Efforts to Ban Undercover Video Stalled
Animal welfare trumps factory farms
Two months ago, it looked like the Iowa legislature would easily pass a new measure to stop animal protection groups capturing video of abuse at factory farms. But public opinion seems to be against the whole attempt.
A bill that would make it a criminal offence to make secret videos in factory farms quickly cleared the Iowa state House, but ran into trouble in the Senate, and now seems dead, at least for this session. Similar attempts in Minnesota and Florida have also not fared well.
Factory farms have claimed that the horrific videos of animal abuse give an unfair impression of the industry and are obtained under false pretenses by undercover experts who don’t really need a job but simply want to get inside the facilities.

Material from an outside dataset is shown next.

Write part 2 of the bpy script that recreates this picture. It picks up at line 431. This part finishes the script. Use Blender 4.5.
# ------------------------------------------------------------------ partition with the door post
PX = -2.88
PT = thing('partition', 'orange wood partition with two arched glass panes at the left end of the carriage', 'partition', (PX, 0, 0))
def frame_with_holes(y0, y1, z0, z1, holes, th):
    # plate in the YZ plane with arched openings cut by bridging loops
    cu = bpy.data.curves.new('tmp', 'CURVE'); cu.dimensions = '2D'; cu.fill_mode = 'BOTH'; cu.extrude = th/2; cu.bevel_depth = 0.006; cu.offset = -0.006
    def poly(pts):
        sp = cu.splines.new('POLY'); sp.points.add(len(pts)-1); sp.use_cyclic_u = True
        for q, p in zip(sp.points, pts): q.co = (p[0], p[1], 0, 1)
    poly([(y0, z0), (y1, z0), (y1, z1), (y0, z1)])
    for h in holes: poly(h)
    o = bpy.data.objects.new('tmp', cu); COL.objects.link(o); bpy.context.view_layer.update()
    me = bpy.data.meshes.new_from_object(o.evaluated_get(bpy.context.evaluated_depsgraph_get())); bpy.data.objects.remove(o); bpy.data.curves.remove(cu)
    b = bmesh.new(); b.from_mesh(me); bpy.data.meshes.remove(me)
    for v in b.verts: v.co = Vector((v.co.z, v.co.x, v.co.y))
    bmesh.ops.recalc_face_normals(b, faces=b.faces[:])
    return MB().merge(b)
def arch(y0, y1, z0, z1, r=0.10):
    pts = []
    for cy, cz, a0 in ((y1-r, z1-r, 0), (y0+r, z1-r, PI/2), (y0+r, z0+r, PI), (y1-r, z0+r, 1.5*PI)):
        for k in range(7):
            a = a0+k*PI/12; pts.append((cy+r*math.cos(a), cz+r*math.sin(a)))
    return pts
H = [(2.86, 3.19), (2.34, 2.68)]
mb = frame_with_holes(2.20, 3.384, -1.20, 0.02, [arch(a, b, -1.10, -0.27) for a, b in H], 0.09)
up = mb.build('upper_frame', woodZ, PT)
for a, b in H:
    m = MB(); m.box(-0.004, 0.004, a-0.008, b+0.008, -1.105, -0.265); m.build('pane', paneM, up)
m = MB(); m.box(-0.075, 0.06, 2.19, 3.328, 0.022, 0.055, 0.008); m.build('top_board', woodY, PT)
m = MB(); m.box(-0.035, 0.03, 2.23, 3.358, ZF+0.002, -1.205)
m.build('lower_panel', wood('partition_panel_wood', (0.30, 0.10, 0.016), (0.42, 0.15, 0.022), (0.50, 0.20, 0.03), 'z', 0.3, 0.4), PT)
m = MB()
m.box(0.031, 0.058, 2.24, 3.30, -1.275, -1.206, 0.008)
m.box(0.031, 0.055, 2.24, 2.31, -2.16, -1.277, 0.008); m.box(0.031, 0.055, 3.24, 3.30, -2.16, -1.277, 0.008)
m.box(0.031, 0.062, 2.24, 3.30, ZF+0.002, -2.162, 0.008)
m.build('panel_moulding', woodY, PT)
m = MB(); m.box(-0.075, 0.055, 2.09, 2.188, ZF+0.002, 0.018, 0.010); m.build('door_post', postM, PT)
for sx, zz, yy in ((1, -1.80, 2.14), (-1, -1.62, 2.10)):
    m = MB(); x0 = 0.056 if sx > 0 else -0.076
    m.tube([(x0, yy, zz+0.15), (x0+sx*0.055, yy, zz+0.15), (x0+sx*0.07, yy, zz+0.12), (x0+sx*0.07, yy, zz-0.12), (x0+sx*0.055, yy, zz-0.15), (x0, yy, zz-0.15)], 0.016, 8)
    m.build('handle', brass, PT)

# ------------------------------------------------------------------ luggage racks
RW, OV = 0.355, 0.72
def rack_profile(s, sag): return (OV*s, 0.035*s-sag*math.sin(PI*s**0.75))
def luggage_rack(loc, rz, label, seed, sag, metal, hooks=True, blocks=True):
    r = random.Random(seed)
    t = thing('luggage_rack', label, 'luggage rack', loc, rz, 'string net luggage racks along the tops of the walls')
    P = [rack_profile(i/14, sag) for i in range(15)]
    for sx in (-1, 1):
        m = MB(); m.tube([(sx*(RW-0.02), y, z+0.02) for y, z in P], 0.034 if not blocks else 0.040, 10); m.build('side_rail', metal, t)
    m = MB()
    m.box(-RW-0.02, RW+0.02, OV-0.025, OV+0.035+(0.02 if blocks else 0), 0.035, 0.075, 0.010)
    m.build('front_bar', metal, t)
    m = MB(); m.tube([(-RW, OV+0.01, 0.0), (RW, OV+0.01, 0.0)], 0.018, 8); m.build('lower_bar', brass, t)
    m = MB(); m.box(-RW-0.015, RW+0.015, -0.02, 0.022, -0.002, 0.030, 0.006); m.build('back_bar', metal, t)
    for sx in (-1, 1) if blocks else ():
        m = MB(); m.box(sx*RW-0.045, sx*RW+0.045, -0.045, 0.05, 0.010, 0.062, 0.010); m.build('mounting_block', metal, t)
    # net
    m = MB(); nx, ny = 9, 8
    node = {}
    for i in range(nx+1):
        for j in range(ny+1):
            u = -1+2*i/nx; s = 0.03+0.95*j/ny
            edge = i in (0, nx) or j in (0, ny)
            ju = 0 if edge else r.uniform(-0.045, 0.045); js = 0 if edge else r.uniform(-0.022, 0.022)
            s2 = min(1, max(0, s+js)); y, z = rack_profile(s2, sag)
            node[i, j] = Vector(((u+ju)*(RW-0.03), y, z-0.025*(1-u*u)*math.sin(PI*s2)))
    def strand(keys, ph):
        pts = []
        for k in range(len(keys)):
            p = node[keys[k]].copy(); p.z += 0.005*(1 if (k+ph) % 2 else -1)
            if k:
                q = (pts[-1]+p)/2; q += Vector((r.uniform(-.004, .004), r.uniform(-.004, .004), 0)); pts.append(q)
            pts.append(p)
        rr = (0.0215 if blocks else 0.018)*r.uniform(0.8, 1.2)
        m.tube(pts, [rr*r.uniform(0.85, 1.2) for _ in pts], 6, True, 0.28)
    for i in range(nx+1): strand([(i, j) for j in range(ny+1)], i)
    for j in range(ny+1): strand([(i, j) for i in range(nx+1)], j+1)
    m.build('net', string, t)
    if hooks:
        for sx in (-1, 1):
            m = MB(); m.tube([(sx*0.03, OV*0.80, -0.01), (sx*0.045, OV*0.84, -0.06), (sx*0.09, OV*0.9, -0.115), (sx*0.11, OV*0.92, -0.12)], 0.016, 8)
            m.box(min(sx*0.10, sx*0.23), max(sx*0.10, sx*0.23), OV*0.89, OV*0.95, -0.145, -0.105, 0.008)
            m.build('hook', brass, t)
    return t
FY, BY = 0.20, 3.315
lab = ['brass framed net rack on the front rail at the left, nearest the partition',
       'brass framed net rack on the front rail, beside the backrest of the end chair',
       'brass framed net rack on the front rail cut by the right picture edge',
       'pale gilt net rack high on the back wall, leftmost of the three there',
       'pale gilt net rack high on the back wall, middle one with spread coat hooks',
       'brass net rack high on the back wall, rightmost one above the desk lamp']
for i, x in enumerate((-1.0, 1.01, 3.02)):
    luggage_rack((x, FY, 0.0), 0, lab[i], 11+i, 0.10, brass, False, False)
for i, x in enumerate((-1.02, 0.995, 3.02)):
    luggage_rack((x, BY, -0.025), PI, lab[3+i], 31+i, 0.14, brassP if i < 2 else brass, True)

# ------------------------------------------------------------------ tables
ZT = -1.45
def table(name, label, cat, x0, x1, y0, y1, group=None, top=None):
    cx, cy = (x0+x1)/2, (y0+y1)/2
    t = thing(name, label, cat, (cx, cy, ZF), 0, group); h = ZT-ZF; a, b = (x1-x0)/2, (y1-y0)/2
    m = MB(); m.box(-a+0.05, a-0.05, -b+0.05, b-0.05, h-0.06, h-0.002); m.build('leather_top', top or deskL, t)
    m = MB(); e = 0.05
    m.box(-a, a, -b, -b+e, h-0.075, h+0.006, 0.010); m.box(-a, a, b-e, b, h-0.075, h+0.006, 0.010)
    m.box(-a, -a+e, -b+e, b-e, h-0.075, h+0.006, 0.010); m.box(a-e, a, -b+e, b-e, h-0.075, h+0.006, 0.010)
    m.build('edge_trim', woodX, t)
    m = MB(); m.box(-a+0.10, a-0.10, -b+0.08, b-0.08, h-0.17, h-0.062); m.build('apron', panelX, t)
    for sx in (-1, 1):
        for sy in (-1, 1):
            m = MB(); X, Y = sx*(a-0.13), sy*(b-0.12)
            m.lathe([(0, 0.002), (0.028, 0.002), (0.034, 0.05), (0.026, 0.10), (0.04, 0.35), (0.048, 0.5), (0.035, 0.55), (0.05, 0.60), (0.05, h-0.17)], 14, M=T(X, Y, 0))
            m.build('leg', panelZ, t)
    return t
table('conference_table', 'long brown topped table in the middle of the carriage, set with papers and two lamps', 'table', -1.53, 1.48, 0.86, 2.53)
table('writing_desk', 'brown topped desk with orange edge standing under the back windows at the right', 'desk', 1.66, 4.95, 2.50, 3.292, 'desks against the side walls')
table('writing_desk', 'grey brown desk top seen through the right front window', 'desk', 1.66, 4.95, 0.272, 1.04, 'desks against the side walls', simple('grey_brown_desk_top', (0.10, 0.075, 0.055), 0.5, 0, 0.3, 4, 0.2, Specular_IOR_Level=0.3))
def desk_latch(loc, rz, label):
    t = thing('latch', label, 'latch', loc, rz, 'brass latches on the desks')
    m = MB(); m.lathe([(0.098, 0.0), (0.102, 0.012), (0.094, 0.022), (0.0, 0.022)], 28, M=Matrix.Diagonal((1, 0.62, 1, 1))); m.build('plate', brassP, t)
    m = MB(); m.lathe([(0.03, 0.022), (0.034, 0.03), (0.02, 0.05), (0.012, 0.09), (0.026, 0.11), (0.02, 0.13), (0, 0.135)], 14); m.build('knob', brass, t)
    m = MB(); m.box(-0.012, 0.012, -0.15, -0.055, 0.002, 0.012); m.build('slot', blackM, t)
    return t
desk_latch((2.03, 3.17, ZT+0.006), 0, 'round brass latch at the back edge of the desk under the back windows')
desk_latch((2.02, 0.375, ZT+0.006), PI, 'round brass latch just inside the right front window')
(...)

They say the groups who produce the videos have their own agenda and are trying to convince Americans to go vegan.
“I feel it is wrong to absolutely lie to get a job to try to defame the employer,” said Rep. Annette Sweeney, a farmer and Republican legislator from the small northern Iowa town of Alden who sponsored the bill.
Animal rights activists respond that factory farms want to stop the public from seeing how their animals are treated.
Factory farmers say that animal rights groups want to put an end to farming. Humane organizations say that’s not the case.
“What we’re trying to do is expose things that might not otherwise be exposed and as a result make agriculture even better,” said Carol Rigelon of the Humane Society of the United States.